Face à cette situation, nous légiférons dans l'urgence, mais nous légiférons tardivement. Pourtant, une proposition de loi du groupe SRC, due à notre collègue André Vallini, avait été inscrite à l'ordre du jour : elle visait à permettre que l'avocat puisse assister son client durant la garde à vue.

Nous légiférons tardivement, après trois condamnations, formulées d'abord par le Conseil constitutionnel, ensuite par la Cour de cassation et enfin, à plusieurs reprises, par la Cour européenne des droits de l'homme.

Nous légiférons dans l'urgence, sans perspective : la question du statut du parquet, qui se pose à l'évidence lorsque nous examinons la question de la garde à vue, n'est absolument pas abordée.

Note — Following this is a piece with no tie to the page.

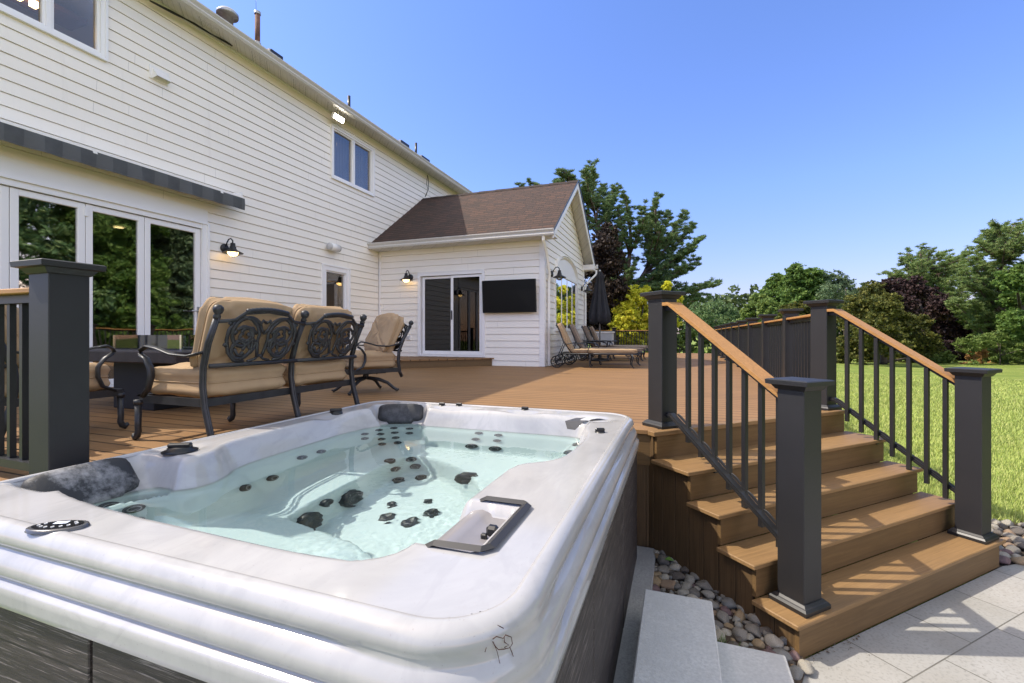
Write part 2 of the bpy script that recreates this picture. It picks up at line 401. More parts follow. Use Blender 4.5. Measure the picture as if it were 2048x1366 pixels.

Nous légiférons principalement sur le papier, sans entreprendre de réflexion sur l'organisation de la police et de la justice, sur la question des gardes à vue durant la nuit, sur la question des gardes à vue d'attente – décidées parce que l'officier de police de permanence au quart n'a pas les moyens de traiter les dossiers qui rentrent et que le substitut du procureur de permanence travaille aussi la journée et doit nécessairement s'arrêter pour prendre quelques heures de sommeil. Nous n'avons pas davantage réfléchi à l'organisation des barreaux. Près de 22 000 des 55 000 avocats français sont parisiens : comment les 32 000 avocats provinciaux – métropolitains et hors métropole – pourront-ils répondre aux demandes d'assistance lors des gardes à vue ?

Il n'est pas prévu de moyens pour améliorer le travail de la police, pour que la police scientifique et technique, par exemple, puisse multiplier les investigations, alors que nous répétons tous à l'envi, et parfois même au-delà du raisonnable, qu'il faut substituer la culture de la preuve à celle de l'aveu.

La question de l'indemnisation des avocats de permanence n'est pas totalement résolue et celle du budget de l'aide juridictionnelle n'a pas été abordée.

Enfin, nous légiférons dans la frilosité, puisque le juge des libertés et de la détention ne se voit pas accorder toute la place qui devrait être la sienne : ce n'est pas à lui qu'est confiée la détermination du périmètre d'intervention de l'avocat, mais au procureur. Il est incontestable – même si Sébastien Huyghe en parle avec beaucoup plus d'optimisme que moi – que cette fragilité nous fait risquer une nouvelle censure.

Pour toutes ces raisons, et en dépit des avancées que marque ce texte en ce qui concerne la présence de l'avocat et les fouilles, le groupe SRC s'abstiendra, espérant que la discussion au Sénat et son examen en deuxième lecture par notre assemblée permettront de l'améliorer. (Applaudissements sur les bancs du groupe SRC.)